What to do
Write out the data below exactly as given, without any of its pictures.

Supplied material
★ ★ ★ ★ ★ ★ ★
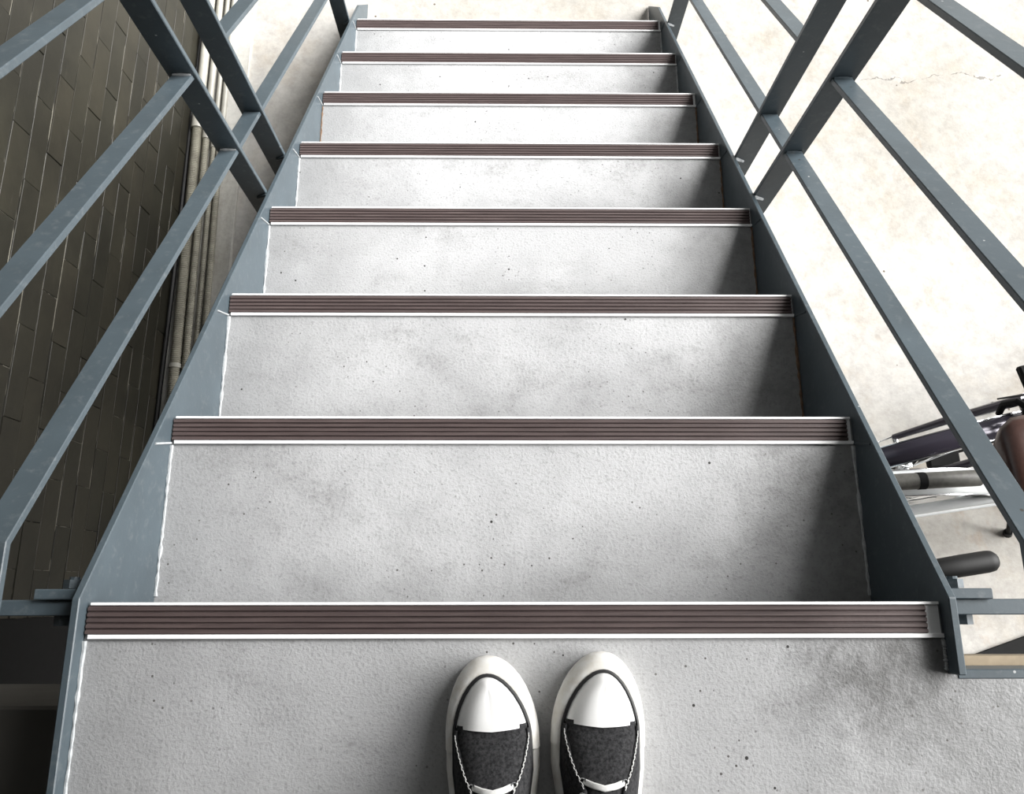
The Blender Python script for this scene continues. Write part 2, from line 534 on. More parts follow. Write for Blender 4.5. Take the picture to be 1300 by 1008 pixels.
landing = thing('landing_platform', 'grey painted landing deck in the foreground under the sneakers', 'landing')
for k in range(8):
    yk, zk = k * T, -k * R
    y0 = yk - T - 0.012 if k else -1.5
    # folded plate: top, nose and riser
    t = 0.006
    zr = zk - R if k < 7 else GZ + 0.003
    prof = [(y0, zk), (yk - 0.001, zk), (yk - 0.001, zk - 0.035), (yk - 0.010, zk - 0.040), (yk - 0.010, zr - 0.004 if k < 7 else zr),
            (yk - 0.016, zr - 0.004 if k < 7 else zr), (yk - 0.016, zk - t), (y0, zk - t)]
    if k:
        tr = MB().prism(prof, -XI, XI).obj('tread', M['tread'], stair)
    else:
        b = MB()
        outl = [(-0.4795, -1.5), (1.10, -1.5), (1.10, -0.0755), (0.4795, -0.0755), (0.4795, -0.001), (-0.4795, -0.001)]
        b.skin([b.ring([(x, y, -0.006) for x, y in outl]), b.ring([(x, y, 0.0) for x, y in outl])])
        b.box(-0.4795, 0.4795, -0.016, -0.010, -R - 0.004, -0.0061)
        tr = b.obj('deck_plate', M['tread'], landing)
    # aluminium nosing frame
    b = MB()
    w0, w1 = -HW + 0.0015, HW
    ys = yk - 0.037
    b.box(w0, w1, ys, yk + 0.001, zk + 0.0001, zk + 0.0016)
    b.box(w0 + 0.001, w1 + 0.0015, ys, ys + 0.0046, zk + 0.0001, zk + 0.0046)
    b.box(w0, w1, yk - 0.0012, yk + 0.0018, zk - 0.012, zk + 0.0046)
    b.obj('nosing_frame', M['alu'], tr, bevel=0.0004)
    # brown ribbed insert
    ins_end = HW - (0.016 if k == 0 else 0.006 if k in (1, 7, 5) else 0.002)
    pr = [(ys + 0.0048, zk + 0.0017)]
    y_a, y_b = ys + 0.0048, yk - 0.0014
    nr = 5
    step = (y_b - y_a) / nr
    for i in range(nr):
        yy = y_a + i * step
        pr += [(yy + 0.0008, zk + 0.0050), (yy + step - 0.0019, zk + 0.0050), (yy + step - 0.0014, zk + 0.0028), (yy + step - 0.0004, zk + 0.0028)]
    pr += [(y_b, zk + 0.0017)]
    MB().prism(pr, -HW - 0.0005, ins_end).obj('nosing_insert', M['insert'], tr)
    # weld beads beside the tread
    for sx in (-1, 1):
        rr = random.Random(k * 2 + sx)
        pts, rd = [], []
        ya, yb = (y0 + 0.02, ys - 0.002) if k else (-0.07 if sx > 0 else -0.29, ys - 0.002)
        nn = 26
        for i in range(nn + 1):
            pts.append((sx * (XI - 0.0015), ya + (yb - ya) * i / nn, zk + 0.001 + rr.uniform(-0.0006, 0.0010)))
            rd.append(0.0030 * rr.uniform(0.35, 1.1))
        bead_mat = M['rust'] if (k == 5 and sx < 0) or (sx > 0 and k in (2, 3, 4, 5)) else M['weld']
        MB().tube(pts, rd, 6).obj('weld_bead', bead_mat, tr, smooth=True)
        # short paint tick up the stringer at the back corner of the nosing
        if k:
            yt = ys + 0.001
            MB().tube([(sx * (XI - 0.0005), yt, zk + 0.002), (sx * (XI - 0.0005), yt - 0.010, zk + 0.054)], 0.0016, 6).obj('weld_tick', M['weld'] if sx < 0 else M['steel'], tr, smooth=True)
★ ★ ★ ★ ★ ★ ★
In response
The Blender Python script for this scene continues. Write part 2, from line 534 on. More parts follow. Write for Blender 4.5. Take the picture to be 1300 by 1008 pixels.
landing = thing('landing_platform', 'grey painted landing deck in the foreground under the sneakers', 'landing')
for k in range(8):
    yk, zk = k * T, -k * R
    y0 = yk - T - 0.012 if k else -1.5
    # folded plate: top, nose and riser
    t = 0.006
    zr = zk - R if k < 7 else GZ + 0.003
    prof = [(y0, zk), (yk - 0.001, zk), (yk - 0.001, zk - 0.035), (yk - 0.010, zk - 0.040), (yk - 0.010, zr - 0.004 if k < 7 else zr),
            (yk - 0.016, zr - 0.004 if k < 7 else zr), (yk - 0.016, zk - t), (y0, zk - t)]
    if k:
        tr = MB().prism(prof, -XI, XI).obj('tread', M['tread'], stair)
    else:
        b = MB()
        outl = [(-0.4795, -1.5), (1.10, -1.5), (1.10, -0.0755), (0.4795, -0.0755), (0.4795, -0.001), (-0.4795, -0.001)]
        b.skin([b.ring([(x, y, -0.006) for x, y in outl]), b.ring([(x, y, 0.0) for x, y in outl])])
        b.box(-0.4795, 0.4795, -0.016, -0.010, -R - 0.004, -0.0061)
        tr = b.obj('deck_plate', M['tread'], landing)
    # aluminium nosing frame
    b = MB()
    w0, w1 = -HW + 0.0015, HW
    ys = yk - 0.037
    b.box(w0, w1, ys, yk + 0.001, zk + 0.0001, zk + 0.0016)
    b.box(w0 + 0.001, w1 + 0.0015, ys, ys + 0.0046, zk + 0.0001, zk + 0.0046)
    b.box(w0, w1, yk - 0.0012, yk + 0.0018, zk - 0.012, zk + 0.0046)
    b.obj('nosing_frame', M['alu'], tr, bevel=0.0004)
    # brown ribbed insert
    ins_end = HW - (0.016 if k == 0 else 0.006 if k in (1, 7, 5) else 0.002)
    pr = [(ys + 0.0048, zk + 0.0017)]
    y_a, y_b = ys + 0.0048, yk - 0.0014
    nr = 5
    step = (y_b - y_a) / nr
    for i in range(nr):
        yy = y_a + i * step
        pr += [(yy + 0.0008, zk + 0.0050), (yy + step - 0.0019, zk + 0.0050), (yy + step - 0.0014, zk + 0.0028), (yy + step - 0.0004, zk + 0.0028)]
    pr += [(y_b, zk + 0.0017)]
    MB().prism(pr, -HW - 0.0005, ins_end).obj('nosing_insert', M['insert'], tr)
    # weld beads beside the tread
    for sx in (-1, 1):
        rr = random.Random(k * 2 + sx)
        pts, rd = [], []
        ya, yb = (y0 + 0.02, ys - 0.002) if k else (-0.07 if sx > 0 else -0.29, ys - 0.002)
        nn = 26
        for i in range(nn + 1):
            pts.append((sx * (XI - 0.0015), ya + (yb - ya) * i / nn, zk + 0.001 + rr.uniform(-0.0006, 0.0010)))
            rd.append(0.0030 * rr.uniform(0.35, 1.1))
        bead_mat = M['rust'] if (k == 5 and sx < 0) or (sx > 0 and k in (2, 3, 4, 5)) else M['weld']
        MB().tube(pts, rd, 6).obj('weld_bead', bead_mat, tr, smooth=True)
        # short paint tick up the stringer at the back corner of the nosing
        if k:
            yt = ys + 0.001
            MB().tube([(sx * (XI - 0.0005), yt, zk + 0.002), (sx * (XI - 0.0005), yt - 0.010, zk + 0.054)], 0.0016, 6).obj('weld_tick', M['weld'] if sx < 0 else M['steel'], tr, smooth=True)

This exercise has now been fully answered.